Equity traders ventured into record territory on Wall Street yet again late this week, as the Dow flirted with 17,000 on news of continued improvement in the U.S. labor market. 

The government reported Friday that U.S. employers added 217,000 workers in May, marking the fourth straight month of significant hiring gains.

The unemployment rate held steady at 6.3 percent, but that’s still the lowest level in more than five years.

Meanwhile, U.S. auto sales rose in May to a nine-year high of just over 1.6 million.  All told, motorists purchased 15.6 million cars last year -- up 50 percent from the depths of the recession in 2009.

And officials reported this week that the U.S. trade deficit jumped to a two-year high in April on surging imports.

Last year, America’s cavernous trade gap narrowed by more than 11 percent, thanks largely to a boom in domestic energy production.   This week, however, the Obama Administration sent shockwaves through the energy sector, when the EPA unveiled plans to drastically reduce carbon dioxide emissions from coal-fired power plants.

EPA Mandate: 30 Percent Reduction in Coal Emissions by 2030

The new guidelines, released this week by the Environmental Protection Agency, call for a 30 percent reduction in coal fired power plant emissions by 2030.

Existing power plants are the single largest source of greenhouse gas emissions in the U.S.  And the White House, along with several environmental groups, claim that without bold action, climate change –attributed to high levels of atmospheric carbon- will intensify, endangering public health.

Gina McCarthy/EPA Administrator: "This is not just about disappearing polar bears and melting ice caps… Although I like polar bears and I know about melting ice caps…  This is about protecting our health and our homes.”

Unlike new power plants, the government cannot directly restrict emissions from existing plants.
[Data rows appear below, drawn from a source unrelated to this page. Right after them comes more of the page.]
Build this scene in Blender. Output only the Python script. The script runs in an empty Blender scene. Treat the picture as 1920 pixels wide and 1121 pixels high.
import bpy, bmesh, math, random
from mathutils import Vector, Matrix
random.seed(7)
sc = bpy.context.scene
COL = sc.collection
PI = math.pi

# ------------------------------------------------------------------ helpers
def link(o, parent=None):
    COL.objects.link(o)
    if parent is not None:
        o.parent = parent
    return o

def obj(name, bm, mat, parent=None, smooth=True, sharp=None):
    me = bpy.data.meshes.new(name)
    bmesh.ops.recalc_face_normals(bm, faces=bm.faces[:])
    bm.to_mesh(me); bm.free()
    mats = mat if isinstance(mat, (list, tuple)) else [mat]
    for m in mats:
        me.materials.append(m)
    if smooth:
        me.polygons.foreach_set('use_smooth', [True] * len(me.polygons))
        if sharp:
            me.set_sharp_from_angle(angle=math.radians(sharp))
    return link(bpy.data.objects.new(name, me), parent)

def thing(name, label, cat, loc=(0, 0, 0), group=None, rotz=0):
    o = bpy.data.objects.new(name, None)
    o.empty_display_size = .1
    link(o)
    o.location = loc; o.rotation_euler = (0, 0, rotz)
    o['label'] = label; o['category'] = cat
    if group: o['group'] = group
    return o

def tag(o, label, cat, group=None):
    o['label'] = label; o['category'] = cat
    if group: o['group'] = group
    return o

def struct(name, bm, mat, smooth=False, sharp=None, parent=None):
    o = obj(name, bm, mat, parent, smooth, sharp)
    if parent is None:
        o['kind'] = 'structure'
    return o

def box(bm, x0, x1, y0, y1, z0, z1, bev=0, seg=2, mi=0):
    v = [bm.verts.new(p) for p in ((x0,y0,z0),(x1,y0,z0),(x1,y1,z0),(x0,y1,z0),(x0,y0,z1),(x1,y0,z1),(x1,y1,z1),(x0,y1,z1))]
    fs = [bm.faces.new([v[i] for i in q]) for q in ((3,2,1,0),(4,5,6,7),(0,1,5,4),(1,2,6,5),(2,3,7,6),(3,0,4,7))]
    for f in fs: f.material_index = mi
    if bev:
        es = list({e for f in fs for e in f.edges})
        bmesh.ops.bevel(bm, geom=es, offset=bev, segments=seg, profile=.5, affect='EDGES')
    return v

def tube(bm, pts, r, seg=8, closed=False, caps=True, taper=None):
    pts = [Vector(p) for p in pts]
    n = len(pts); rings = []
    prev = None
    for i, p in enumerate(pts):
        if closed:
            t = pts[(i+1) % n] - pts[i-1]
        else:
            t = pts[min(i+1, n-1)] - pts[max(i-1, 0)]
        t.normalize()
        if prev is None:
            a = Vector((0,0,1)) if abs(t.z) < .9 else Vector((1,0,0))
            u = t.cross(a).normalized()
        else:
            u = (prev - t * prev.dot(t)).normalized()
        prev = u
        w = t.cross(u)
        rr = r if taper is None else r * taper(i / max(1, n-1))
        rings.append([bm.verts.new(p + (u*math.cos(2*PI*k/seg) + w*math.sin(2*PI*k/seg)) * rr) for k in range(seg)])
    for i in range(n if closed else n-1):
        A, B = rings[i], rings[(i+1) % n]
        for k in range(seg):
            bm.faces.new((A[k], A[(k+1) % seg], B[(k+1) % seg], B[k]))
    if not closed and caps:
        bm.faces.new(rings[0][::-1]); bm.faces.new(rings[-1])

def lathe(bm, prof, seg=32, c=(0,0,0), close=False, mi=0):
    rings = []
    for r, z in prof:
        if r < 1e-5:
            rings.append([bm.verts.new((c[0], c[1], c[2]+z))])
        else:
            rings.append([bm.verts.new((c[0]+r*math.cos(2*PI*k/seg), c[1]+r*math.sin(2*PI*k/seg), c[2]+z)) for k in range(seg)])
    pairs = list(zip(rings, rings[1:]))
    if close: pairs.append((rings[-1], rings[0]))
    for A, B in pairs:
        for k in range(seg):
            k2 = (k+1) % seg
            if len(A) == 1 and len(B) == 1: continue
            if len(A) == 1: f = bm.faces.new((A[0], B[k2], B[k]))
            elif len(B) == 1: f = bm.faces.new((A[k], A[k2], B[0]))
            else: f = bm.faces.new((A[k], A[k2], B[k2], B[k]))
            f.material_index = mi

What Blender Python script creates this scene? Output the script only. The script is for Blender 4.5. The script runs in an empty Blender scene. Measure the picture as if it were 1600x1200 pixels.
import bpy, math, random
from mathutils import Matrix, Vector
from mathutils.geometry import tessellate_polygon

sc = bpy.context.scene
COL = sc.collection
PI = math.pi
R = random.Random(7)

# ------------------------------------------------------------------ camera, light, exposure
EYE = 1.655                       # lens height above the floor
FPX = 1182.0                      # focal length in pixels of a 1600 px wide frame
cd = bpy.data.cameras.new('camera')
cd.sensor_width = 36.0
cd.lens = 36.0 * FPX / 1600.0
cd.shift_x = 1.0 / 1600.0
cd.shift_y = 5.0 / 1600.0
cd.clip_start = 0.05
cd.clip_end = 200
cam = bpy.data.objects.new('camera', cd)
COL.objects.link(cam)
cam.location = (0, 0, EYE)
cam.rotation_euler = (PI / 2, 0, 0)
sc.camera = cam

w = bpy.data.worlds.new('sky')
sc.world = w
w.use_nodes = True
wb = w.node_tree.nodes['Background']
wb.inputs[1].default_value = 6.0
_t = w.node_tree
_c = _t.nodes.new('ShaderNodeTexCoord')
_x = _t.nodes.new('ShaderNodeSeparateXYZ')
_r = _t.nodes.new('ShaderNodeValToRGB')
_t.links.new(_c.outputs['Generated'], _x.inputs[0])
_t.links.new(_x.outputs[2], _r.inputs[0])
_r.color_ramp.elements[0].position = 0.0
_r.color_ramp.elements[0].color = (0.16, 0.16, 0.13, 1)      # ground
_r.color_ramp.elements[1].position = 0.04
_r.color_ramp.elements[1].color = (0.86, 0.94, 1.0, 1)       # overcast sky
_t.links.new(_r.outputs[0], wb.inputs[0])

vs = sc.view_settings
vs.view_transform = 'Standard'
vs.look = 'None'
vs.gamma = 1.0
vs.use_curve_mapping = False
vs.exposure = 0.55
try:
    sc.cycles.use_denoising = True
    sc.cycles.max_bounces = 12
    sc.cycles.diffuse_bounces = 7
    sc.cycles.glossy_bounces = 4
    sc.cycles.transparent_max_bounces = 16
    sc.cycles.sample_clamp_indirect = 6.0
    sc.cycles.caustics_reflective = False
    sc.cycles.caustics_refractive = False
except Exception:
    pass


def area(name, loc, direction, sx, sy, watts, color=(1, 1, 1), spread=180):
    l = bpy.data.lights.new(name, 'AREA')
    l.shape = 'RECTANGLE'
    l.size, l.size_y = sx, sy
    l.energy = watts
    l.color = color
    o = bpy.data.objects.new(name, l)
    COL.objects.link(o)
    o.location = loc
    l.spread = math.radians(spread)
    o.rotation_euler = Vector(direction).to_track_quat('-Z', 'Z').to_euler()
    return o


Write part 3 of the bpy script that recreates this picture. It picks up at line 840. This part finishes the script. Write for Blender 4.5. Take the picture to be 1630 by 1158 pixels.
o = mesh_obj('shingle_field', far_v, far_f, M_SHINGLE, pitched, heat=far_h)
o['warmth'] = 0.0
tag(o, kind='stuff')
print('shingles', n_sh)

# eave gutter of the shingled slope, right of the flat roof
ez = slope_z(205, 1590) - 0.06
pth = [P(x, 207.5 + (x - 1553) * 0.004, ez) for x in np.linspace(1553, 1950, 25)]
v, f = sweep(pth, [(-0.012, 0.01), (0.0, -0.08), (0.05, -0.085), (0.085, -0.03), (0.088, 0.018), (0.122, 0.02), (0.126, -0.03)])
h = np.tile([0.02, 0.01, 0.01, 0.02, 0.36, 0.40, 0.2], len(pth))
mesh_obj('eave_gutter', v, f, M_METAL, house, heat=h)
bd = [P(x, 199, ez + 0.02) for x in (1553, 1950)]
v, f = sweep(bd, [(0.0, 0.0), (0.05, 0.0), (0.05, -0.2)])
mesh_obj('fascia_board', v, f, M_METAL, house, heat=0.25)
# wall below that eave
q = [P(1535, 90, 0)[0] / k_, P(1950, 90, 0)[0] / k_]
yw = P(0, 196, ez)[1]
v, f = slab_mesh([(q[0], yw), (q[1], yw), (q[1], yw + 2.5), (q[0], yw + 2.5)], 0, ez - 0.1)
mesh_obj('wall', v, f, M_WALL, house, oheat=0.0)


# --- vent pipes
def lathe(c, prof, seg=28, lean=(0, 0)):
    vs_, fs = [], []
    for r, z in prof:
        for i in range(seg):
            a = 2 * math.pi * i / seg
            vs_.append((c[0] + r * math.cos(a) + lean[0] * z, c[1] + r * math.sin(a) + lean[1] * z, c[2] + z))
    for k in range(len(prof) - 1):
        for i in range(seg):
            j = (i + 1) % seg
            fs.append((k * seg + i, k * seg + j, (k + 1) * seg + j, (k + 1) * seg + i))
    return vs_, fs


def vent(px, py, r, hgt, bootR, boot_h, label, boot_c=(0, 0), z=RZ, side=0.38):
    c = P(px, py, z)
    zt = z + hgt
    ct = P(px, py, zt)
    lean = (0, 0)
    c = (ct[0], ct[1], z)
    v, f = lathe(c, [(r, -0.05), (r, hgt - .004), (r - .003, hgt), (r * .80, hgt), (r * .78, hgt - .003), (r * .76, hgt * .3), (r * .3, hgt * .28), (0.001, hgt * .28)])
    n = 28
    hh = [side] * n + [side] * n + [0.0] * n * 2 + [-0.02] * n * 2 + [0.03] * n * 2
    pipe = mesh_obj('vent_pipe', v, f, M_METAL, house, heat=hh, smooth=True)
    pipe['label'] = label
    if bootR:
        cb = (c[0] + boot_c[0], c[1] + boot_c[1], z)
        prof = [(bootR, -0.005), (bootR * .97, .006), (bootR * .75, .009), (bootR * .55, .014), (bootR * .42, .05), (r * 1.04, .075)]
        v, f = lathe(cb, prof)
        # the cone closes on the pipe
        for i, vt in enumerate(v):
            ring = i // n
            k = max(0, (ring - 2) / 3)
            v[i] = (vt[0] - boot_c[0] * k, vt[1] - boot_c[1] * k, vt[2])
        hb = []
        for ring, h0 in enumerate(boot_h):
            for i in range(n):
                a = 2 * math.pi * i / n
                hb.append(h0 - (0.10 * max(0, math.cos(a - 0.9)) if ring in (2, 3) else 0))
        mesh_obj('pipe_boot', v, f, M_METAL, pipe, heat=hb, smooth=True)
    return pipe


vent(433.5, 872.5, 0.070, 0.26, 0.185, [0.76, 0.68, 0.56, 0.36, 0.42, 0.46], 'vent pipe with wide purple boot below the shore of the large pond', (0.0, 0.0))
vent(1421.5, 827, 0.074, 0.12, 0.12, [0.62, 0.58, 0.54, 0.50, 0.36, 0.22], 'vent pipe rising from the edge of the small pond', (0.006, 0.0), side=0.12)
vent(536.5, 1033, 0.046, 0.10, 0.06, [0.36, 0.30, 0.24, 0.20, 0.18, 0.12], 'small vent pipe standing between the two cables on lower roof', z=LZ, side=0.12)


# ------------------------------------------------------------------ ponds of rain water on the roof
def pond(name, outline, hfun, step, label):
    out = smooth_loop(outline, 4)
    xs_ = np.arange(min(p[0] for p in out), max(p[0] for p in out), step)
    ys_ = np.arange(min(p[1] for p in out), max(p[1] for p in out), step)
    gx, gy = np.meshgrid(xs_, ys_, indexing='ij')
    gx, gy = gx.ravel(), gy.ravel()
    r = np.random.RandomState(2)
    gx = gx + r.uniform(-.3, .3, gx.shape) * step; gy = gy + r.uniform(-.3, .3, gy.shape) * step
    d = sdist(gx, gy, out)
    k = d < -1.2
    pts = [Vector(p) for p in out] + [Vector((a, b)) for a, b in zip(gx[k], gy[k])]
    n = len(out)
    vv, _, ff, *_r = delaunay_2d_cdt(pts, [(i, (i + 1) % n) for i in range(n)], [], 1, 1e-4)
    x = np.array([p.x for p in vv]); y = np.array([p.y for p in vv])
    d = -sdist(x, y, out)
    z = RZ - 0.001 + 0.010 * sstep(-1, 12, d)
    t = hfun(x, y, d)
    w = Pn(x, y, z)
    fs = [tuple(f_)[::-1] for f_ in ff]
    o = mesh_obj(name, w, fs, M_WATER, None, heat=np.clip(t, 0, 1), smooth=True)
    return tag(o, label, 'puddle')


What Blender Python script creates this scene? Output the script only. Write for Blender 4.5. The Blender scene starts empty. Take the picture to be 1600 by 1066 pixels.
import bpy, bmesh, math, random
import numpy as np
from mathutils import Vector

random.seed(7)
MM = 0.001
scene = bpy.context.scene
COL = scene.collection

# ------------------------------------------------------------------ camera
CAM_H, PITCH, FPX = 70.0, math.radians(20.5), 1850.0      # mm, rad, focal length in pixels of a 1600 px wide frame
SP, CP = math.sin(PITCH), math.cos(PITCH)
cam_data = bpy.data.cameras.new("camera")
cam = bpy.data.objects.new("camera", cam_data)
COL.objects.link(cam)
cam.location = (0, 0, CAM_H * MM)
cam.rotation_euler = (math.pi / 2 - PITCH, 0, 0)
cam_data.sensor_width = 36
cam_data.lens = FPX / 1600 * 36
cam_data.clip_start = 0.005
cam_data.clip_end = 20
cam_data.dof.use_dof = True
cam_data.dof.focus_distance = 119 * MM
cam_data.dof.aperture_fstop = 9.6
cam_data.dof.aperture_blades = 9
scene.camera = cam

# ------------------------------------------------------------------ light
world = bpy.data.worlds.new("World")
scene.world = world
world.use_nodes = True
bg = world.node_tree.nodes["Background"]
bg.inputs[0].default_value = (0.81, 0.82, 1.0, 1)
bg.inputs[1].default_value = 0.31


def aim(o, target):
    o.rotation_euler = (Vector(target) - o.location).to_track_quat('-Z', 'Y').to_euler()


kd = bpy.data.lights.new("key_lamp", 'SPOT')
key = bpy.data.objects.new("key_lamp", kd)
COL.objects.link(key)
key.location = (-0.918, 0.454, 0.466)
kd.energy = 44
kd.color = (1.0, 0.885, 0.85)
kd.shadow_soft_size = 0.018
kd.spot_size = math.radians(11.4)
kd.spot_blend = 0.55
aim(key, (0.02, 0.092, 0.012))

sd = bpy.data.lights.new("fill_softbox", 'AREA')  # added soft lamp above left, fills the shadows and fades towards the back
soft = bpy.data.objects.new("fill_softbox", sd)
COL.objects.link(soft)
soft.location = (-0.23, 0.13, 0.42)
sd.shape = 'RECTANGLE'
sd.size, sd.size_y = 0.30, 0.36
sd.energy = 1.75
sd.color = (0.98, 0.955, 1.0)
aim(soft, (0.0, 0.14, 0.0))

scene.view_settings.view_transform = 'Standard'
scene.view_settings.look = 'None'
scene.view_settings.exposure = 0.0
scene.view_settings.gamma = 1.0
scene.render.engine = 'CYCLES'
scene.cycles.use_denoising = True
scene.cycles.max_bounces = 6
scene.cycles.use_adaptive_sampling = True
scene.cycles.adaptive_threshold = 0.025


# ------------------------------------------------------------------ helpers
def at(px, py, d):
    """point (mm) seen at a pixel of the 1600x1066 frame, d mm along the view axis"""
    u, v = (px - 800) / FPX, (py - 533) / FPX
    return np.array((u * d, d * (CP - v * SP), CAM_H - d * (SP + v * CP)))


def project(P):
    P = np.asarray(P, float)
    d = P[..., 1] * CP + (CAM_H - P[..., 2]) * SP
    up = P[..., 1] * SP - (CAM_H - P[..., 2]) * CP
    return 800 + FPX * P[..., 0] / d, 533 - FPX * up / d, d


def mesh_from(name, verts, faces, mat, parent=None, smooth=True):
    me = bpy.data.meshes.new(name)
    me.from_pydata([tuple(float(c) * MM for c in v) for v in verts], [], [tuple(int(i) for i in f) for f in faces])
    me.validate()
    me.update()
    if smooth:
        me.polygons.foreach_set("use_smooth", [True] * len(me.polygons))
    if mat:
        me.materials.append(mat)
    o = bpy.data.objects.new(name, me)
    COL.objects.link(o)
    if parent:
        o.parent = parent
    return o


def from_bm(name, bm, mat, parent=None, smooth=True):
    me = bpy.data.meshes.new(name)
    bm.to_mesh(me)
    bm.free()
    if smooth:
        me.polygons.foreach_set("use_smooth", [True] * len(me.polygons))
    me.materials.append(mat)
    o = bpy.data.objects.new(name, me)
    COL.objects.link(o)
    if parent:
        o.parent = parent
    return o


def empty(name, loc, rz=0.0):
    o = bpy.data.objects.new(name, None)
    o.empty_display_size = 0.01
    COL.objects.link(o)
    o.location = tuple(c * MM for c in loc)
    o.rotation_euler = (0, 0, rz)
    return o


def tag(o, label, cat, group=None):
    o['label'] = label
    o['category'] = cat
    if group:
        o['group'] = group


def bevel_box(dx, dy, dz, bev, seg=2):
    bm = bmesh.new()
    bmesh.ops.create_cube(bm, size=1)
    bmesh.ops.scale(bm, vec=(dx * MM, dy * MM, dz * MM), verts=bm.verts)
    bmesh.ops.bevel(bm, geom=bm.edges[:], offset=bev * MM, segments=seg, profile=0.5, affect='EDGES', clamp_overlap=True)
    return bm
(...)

But it can issue clean air guidelines, forcing individual states to formulate their own rules to comply with the directives.

Some coal-producing states find themselves in a dubious position - phasing out a commodity which has been the lynchpin of their economies for generations.  Several frustrated state officials offered their opinion of the decree early this week.

Earl Ray Tomblin,/West Virginia Governor: "Unfortunately the proposal unveiled today falls far short of the balance that must exist if we are to continue to grow and prosper."

The coal industry joined state lawmakers calling for caution as the administration proceeds with what would amount to one of the most significant U.S. actions on global warming.

Mike Duncan,/President & CEO, American Coalition for Clean Coal Electricity: "If this rule goes into effect, within a five year period after it goes into effect, in many states you will have a double digit increase in electricity prices. That's because you are going to have fewer power plants in play and you are going to have more volatility in other sources of energy."